Friday, October 17, 2008

sanctioned incompetence

Last weekend I had the privilege and opportunity to attend the Catalyst Conference in the Atlanta area with 8 of my students from Concordia University - they were all from our Thrivent Scholars Program and this was the culmination of that experience from the past year. One of the speakers we heard was Dave Ramsey, a financial guru who comes from the Christian perspective. Dave's talk was on the 5 things that destroy unity - and the final "thing" was what he entitled SANCTIONED INCOMPETENCE.
We all know what this is - and we all can name people in our organizations that should have been gone a LONG time ago, but have not been confronted with their lack of competence within the job into which they have been placed. For those people who are incredibly competent and work hard to make a difference for their organizations, this is not only demoralizing but does, as Mr. Ramsey pointed out, destroy any sense of unity - and lack of unity leads to lack of production.
Why is it that so many people are allowed to continue when their supervisor knows they are incompetent, everyone else knows they are incompetent, and they themselves know they are incompetent (okay, maybe they don't know, because if they did know they were incompetent, they would probably NOT be incompetent).
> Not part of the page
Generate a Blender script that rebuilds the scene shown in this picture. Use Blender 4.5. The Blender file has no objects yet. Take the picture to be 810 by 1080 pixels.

I think it comes to a very simple answer - people are afriad to confront. It is not easy to say to someone "you are not doing a good job and you need to improve or you will be fired." And yet, as Mr. Ramsey pointed out, leaders who won't confront aren't really leaders. For the sake of the organization, leaders need to confront those who are incompetent; for the sake of the best workers in the organization, leaders need to confront those who are incompetent.; for the sake of the stakeholders of the organization, leaders need to confront those who are incompetent; for the sake of the future customers of the organization, leaders need to confront those who are incompetent; and for the sake of those who are incompetent, leaders need to confront them so they can find a better niche for themselves and be a whole lot happier and more productive.
As leaders, let's step up to the plate and confront those in our organization who just aren't cutting it - they may need training; they may need encouragement; they may need a new position; they may need a vacation; or they may need to go. Whatever it takes, let's get rid of sactioned incompetence!

1 comment:

Unknown said...

Don,
My wife, Jan, and I have learned during our 38 years of marriage and 20+ years of working with premarital and married couples is that many of us haven't experienced strong marriage-relationship models that have show us what healthy conflict looks like, and I think the same is true in the workplace.
Healthy conflict (constructive confronting) is all about intimately knowing someone we respect and care about. I think Rick Warren expressed it well in "The Purpose-Driven Life" when he wrote (paraphrased) that conflict is the tunnel you pass through to get to intimacy (really knowing who someone is and what they believe, understand, and care about).
I think it is self-evident that if I respect and care about another, I want to know if they disagree with me or have a different expectation. Confronting those differences in a healthy, construtive way leads to better mutual understanding, which leads to intimacy.
In the workplace environment, when a leader confronts an employee who has a different expectation/understanding about what competence is, the leader learns more about who that employee is and what he or she believes and knows. The leader is also offering the employee an opportunity to know her or him better. Further, the leader is empowering the employee by helping him or her experience healthy conflict.